Required task: Once the pictures are set aside, transcribe the remaining data exactly.

Data segment:
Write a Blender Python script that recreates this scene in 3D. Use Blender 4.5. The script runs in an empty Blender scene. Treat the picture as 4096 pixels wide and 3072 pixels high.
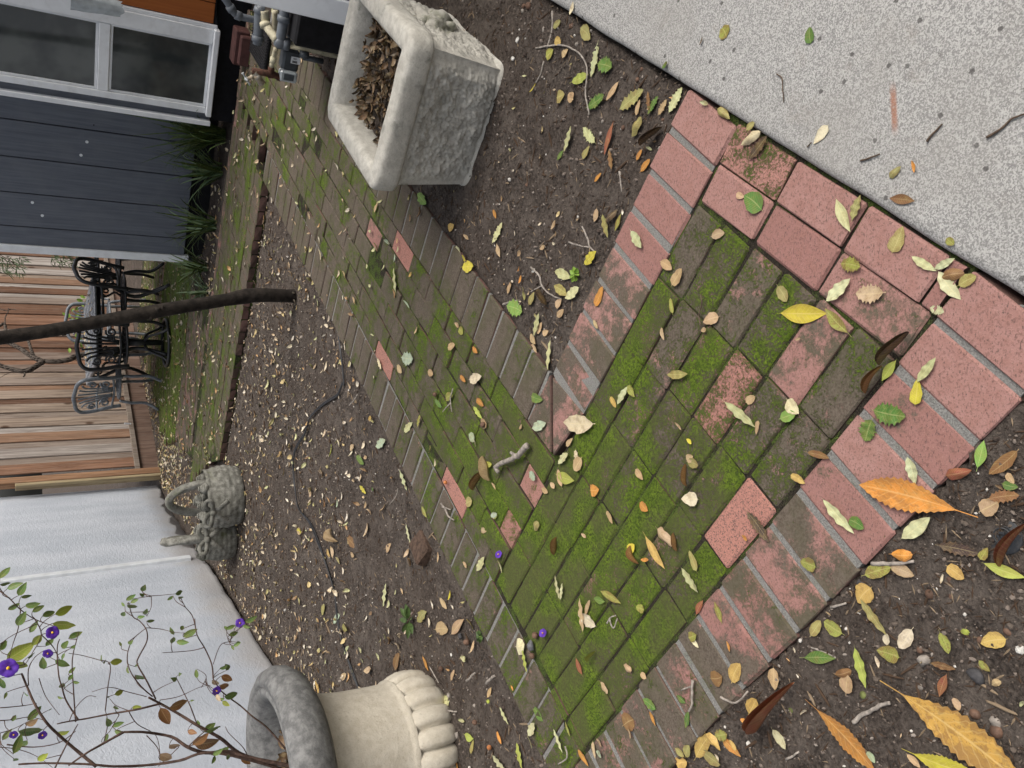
import bpy, bmesh, math, random
from mathutils import Vector, Matrix, noise, Euler
random.seed(7)
PI = math.pi
SC = bpy.context.scene
COL = SC.collection
# ---------------------------------------------------------------- camera, sky, sun, exposure
HC, FPX, PITCH, ROLL = 1.38, 3120.0, math.radians(31.851), math.radians(1.2)
fw = Vector((0, math.cos(PITCH), -math.sin(PITCH)))
dn = Vector((0, -math.sin(PITCH), -math.cos(PITCH)))
rt = Vector((1, 0, 0))
rt2 = rt*math.cos(ROLL) + dn*math.sin(ROLL)
dn2 = -rt*math.sin(ROLL) + dn*math.cos(ROLL)
cam = bpy.data.cameras.new('camera'); camo = bpy.data.objects.new('camera', cam); COL.objects.link(camo)
m = Matrix((dn2, rt2, -fw)).transposed().to_4x4(); m.translation = Vector((0, 0, HC))   # the phone was held turned by 90 degrees
camo.matrix_world = m
cam.sensor_fit = 'HORIZONTAL'; cam.sensor_width = 36.0; cam.lens = FPX/4096*36.0
cam.clip_start = .05; cam.clip_end = 500
SC.camera = camo
SUN_EL, SUN_AZ = math.radians(50), math.radians(118)      # azimuth measured clockwise from +Y
W = bpy.data.worlds.new('World'); SC.world = W; W.use_nodes = True
wn = W.node_tree.nodes; wl = W.node_tree.links
sky = wn.new('ShaderNodeTexSky'); sky.sky_type = 'NISHITA'; sky.sun_disc = False
sky.sun_elevation = SUN_EL; sky.sun_rotation = SUN_AZ; sky.air_density = 1.0; sky.dust_density = 6.0; sky.ozone_density = .6
hs = wn.new('ShaderNodeHueSaturation'); hs.inputs['Saturation'].default_value = .42; wl.new(sky.outputs[0], hs.inputs['Color']); wl.new(hs.outputs[0], wn['Background'].inputs[0]); wn['Background'].inputs[1].default_value = .11
sl = bpy.data.lights.new('sun', 'SUN'); sl.energy = 1.5; sl.angle = math.radians(38); sl.color = (1, .95, .87)
so = bpy.data.objects.new('sun', sl); COL.objects.link(so)
sd = Vector((math.sin(SUN_AZ)*math.cos(SUN_EL), math.cos(SUN_AZ)*math.cos(SUN_EL), math.sin(SUN_EL)))
so.rotation_euler = sd.to_track_quat('Z', 'Y').to_euler(); so.location = (0, 0, 8)
SC.view_settings.view_transform = 'Standard'; SC.view_settings.look = 'None'; SC.view_settings.gamma = 1
SC.view_settings.use_curve_mapping = False; SC.view_settings.exposure = .45
# ---------------------------------------------------------------- ground axes measured on site (metres): B along the long path, A along the near path
aB, aA = math.radians(51.4), math.radians(138.2)
EB = Vector((math.cos(aB), math.sin(aB), 0)); NB = Vector((math.sin(aB), -math.cos(aB), 0))
EA = Vector((math.cos(aA), math.sin(aA), 0)); NA = Vector((math.sin(aA), -math.cos(aA), 0))
def PB(u, w, z=0): return EB*u + NB*w + Vector((0, 0, z))
def PA(u, w, z=0): return EA*u + NA*w + Vector((0, 0, z))
def toB(p): return p.dot(EB), p.dot(NB)
def toA(p): return p.dot(EA), p.dot(NA)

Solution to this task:
Write a Blender Python script that recreates this scene in 3D. Use Blender 4.5. The script runs in an empty Blender scene. Treat the picture as 4096 pixels wide and 3072 pixels high.
import bpy, bmesh, math, random
from mathutils import Vector, Matrix, noise, Euler
random.seed(7)
PI = math.pi
SC = bpy.context.scene
COL = SC.collection
# ---------------------------------------------------------------- camera, sky, sun, exposure
HC, FPX, PITCH, ROLL = 1.38, 3120.0, math.radians(31.851), math.radians(1.2)
fw = Vector((0, math.cos(PITCH), -math.sin(PITCH)))
dn = Vector((0, -math.sin(PITCH), -math.cos(PITCH)))
rt = Vector((1, 0, 0))
rt2 = rt*math.cos(ROLL) + dn*math.sin(ROLL)
dn2 = -rt*math.sin(ROLL) + dn*math.cos(ROLL)
cam = bpy.data.cameras.new('camera'); camo = bpy.data.objects.new('camera', cam); COL.objects.link(camo)
m = Matrix((dn2, rt2, -fw)).transposed().to_4x4(); m.translation = Vector((0, 0, HC))   # the phone was held turned by 90 degrees
camo.matrix_world = m
cam.sensor_fit = 'HORIZONTAL'; cam.sensor_width = 36.0; cam.lens = FPX/4096*36.0
cam.clip_start = .05; cam.clip_end = 500
SC.camera = camo
SUN_EL, SUN_AZ = math.radians(50), math.radians(118)      # azimuth measured clockwise from +Y
W = bpy.data.worlds.new('World'); SC.world = W; W.use_nodes = True
wn = W.node_tree.nodes; wl = W.node_tree.links
sky = wn.new('ShaderNodeTexSky'); sky.sky_type = 'NISHITA'; sky.sun_disc = False
sky.sun_elevation = SUN_EL; sky.sun_rotation = SUN_AZ; sky.air_density = 1.0; sky.dust_density = 6.0; sky.ozone_density = .6
hs = wn.new('ShaderNodeHueSaturation'); hs.inputs['Saturation'].default_value = .42; wl.new(sky.outputs[0], hs.inputs['Color']); wl.new(hs.outputs[0], wn['Background'].inputs[0]); wn['Background'].inputs[1].default_value = .11
sl = bpy.data.lights.new('sun', 'SUN'); sl.energy = 1.5; sl.angle = math.radians(38); sl.color = (1, .95, .87)
so = bpy.data.objects.new('sun', sl); COL.objects.link(so)
sd = Vector((math.sin(SUN_AZ)*math.cos(SUN_EL), math.cos(SUN_AZ)*math.cos(SUN_EL), math.sin(SUN_EL)))
so.rotation_euler = sd.to_track_quat('Z', 'Y').to_euler(); so.location = (0, 0, 8)
SC.view_settings.view_transform = 'Standard'; SC.view_settings.look = 'None'; SC.view_settings.gamma = 1
SC.view_settings.use_curve_mapping = False; SC.view_settings.exposure = .45
# ---------------------------------------------------------------- ground axes measured on site (metres): B along the long path, A along the near path
aB, aA = math.radians(51.4), math.radians(138.2)
EB = Vector((math.cos(aB), math.sin(aB), 0)); NB = Vector((math.sin(aB), -math.cos(aB), 0))
EA = Vector((math.cos(aA), math.sin(aA), 0)); NA = Vector((math.sin(aA), -math.cos(aA), 0))
def PB(u, w, z=0): return EB*u + NB*w + Vector((0, 0, z))
def PA(u, w, z=0): return EA*u + NA*w + Vector((0, 0, z))
def toB(p): return p.dot(EB), p.dot(NB)
def toA(p): return p.dot(EA), p.dot(NA)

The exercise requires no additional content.